> [WHAT THE EXERCISE ASKS]:
Could the lines from the start of the data through the line with "t.append(u)" be set down exactly, with no pictures among them?

> [GIVEN MATERIAL]:
- - -
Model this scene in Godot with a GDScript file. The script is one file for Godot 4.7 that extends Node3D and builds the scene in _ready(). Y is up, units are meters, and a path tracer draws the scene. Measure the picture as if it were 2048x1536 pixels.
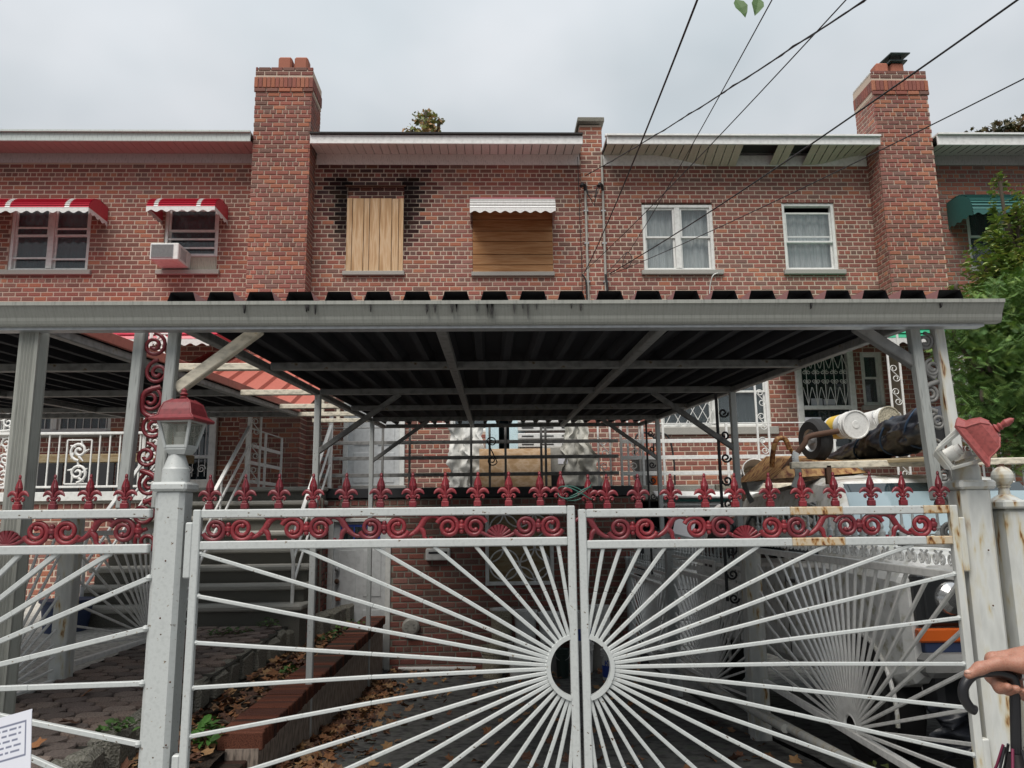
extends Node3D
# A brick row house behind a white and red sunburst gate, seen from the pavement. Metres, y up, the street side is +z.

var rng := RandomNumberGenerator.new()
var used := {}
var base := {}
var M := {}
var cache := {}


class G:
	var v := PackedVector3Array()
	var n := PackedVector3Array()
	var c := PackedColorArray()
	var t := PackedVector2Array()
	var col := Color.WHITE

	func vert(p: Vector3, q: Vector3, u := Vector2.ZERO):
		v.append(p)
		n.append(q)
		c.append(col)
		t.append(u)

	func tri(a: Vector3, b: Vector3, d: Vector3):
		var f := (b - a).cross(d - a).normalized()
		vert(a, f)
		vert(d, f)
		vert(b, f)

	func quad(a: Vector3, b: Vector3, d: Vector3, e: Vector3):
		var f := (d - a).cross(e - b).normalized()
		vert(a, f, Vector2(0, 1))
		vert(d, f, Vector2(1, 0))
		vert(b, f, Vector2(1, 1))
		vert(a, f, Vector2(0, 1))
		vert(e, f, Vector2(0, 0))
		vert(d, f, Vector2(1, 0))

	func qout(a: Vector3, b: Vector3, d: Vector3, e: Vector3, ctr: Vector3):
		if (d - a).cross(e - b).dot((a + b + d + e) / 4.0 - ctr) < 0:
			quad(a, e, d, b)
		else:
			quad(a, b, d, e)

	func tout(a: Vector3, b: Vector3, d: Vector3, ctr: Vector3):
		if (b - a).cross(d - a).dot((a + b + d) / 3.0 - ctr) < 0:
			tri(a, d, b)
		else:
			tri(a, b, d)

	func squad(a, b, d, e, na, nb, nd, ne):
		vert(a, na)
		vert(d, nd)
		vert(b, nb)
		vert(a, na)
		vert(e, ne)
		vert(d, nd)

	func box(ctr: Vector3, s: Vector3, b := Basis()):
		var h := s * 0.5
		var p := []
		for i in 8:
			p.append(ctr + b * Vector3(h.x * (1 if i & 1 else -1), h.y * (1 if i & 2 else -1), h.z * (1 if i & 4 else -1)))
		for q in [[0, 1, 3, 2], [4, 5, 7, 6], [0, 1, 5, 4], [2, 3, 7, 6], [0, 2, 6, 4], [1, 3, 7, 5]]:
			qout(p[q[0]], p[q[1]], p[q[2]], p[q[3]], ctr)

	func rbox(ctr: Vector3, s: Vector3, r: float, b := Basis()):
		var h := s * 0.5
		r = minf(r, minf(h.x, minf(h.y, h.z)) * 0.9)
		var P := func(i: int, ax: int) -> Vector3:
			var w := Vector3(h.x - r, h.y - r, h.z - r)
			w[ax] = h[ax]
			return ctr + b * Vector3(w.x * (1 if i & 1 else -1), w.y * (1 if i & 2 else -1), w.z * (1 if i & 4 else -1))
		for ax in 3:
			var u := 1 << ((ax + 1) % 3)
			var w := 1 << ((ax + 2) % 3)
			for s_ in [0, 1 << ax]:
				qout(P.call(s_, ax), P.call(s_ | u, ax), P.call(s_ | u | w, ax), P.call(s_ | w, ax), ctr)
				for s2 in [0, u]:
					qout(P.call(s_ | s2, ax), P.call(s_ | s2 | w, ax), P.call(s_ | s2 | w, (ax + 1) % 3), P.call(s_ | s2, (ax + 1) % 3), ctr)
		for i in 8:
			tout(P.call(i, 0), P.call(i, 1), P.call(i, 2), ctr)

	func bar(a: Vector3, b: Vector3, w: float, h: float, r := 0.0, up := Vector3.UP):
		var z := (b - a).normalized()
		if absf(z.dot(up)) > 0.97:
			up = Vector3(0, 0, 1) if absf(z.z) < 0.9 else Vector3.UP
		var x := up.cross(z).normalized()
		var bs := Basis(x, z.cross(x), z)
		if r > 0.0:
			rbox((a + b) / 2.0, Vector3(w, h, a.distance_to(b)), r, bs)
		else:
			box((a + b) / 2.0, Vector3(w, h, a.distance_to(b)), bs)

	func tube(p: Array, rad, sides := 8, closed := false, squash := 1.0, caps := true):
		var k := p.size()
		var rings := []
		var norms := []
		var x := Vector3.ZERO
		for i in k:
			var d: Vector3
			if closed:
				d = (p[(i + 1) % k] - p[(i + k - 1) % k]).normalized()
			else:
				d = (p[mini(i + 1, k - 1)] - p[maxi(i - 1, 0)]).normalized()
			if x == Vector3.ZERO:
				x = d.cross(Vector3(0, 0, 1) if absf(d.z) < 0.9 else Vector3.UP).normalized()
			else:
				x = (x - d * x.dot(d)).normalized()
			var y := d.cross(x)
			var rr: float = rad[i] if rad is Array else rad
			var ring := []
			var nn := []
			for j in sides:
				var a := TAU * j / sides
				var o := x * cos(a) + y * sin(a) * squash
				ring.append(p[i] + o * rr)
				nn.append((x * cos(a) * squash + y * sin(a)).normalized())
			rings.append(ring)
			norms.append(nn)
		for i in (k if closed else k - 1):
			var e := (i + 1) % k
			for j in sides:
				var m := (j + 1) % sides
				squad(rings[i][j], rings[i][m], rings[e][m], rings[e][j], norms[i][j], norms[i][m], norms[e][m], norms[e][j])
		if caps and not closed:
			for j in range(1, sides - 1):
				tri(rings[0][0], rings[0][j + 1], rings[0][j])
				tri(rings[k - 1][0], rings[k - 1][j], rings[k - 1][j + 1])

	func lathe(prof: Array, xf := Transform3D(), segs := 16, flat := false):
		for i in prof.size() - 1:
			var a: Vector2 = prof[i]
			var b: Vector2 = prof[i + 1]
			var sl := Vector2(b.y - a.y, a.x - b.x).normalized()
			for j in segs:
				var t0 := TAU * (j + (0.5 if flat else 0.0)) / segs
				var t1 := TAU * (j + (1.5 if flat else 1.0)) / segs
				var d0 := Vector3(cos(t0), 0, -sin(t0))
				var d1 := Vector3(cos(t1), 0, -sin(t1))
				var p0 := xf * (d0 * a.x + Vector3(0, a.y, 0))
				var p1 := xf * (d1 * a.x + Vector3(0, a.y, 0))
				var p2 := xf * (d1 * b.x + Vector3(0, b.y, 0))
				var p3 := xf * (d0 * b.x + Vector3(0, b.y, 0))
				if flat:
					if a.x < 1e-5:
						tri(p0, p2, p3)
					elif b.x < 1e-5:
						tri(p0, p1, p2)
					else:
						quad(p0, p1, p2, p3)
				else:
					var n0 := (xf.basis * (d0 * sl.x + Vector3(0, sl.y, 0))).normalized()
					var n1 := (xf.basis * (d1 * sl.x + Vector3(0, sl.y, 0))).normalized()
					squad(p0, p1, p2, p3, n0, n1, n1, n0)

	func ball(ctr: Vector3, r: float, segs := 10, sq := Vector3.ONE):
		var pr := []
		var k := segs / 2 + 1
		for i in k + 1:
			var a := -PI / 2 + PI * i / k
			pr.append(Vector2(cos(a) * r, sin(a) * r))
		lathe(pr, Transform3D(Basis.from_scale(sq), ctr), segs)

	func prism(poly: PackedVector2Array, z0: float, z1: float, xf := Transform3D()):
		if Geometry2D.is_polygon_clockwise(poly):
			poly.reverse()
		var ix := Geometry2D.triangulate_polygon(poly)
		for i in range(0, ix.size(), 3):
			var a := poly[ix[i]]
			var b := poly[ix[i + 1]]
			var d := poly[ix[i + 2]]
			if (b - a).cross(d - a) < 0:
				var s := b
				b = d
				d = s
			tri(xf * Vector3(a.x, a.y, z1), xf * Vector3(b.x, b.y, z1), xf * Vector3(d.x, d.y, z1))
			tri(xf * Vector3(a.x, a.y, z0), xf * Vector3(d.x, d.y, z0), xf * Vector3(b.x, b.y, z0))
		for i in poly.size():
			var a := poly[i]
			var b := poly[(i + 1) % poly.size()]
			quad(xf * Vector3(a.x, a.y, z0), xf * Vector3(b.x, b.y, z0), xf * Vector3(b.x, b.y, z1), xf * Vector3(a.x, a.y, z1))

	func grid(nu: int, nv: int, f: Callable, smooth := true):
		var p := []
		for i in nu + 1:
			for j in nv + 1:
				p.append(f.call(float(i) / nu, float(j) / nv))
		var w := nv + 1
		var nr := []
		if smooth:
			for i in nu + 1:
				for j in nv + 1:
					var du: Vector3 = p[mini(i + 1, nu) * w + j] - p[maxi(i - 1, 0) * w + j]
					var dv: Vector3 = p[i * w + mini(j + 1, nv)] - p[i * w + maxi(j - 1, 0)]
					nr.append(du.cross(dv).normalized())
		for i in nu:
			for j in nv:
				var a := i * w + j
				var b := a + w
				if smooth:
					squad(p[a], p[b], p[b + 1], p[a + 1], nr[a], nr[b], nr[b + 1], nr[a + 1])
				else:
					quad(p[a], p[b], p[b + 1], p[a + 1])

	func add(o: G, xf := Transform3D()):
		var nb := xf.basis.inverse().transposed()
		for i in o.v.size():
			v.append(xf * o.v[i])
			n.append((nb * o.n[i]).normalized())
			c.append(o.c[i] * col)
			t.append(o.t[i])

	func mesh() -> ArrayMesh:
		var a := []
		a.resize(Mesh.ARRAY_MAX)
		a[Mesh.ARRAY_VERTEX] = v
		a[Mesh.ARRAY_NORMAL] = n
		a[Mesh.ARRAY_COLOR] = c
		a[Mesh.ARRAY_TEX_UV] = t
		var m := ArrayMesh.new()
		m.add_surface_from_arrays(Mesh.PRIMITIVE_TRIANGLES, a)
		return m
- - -
> [THE RESULT]:
Model this scene in Godot with a GDScript file. The script is one file for Godot 4.7 that extends Node3D and builds the scene in _ready(). Y is up, units are meters, and a path tracer draws the scene. Measure the picture as if it were 2048x1536 pixels.
extends Node3D
# A brick row house behind a white and red sunburst gate, seen from the pavement. Metres, y up, the street side is +z.

var rng := RandomNumberGenerator.new()
var used := {}
var base := {}
var M := {}
var cache := {}


class G:
	var v := PackedVector3Array()
	var n := PackedVector3Array()
	var c := PackedColorArray()
	var t := PackedVector2Array()
	var col := Color.WHITE

	func vert(p: Vector3, q: Vector3, u := Vector2.ZERO):
		v.append(p)
		n.append(q)
		c.append(col)
		t.append(u)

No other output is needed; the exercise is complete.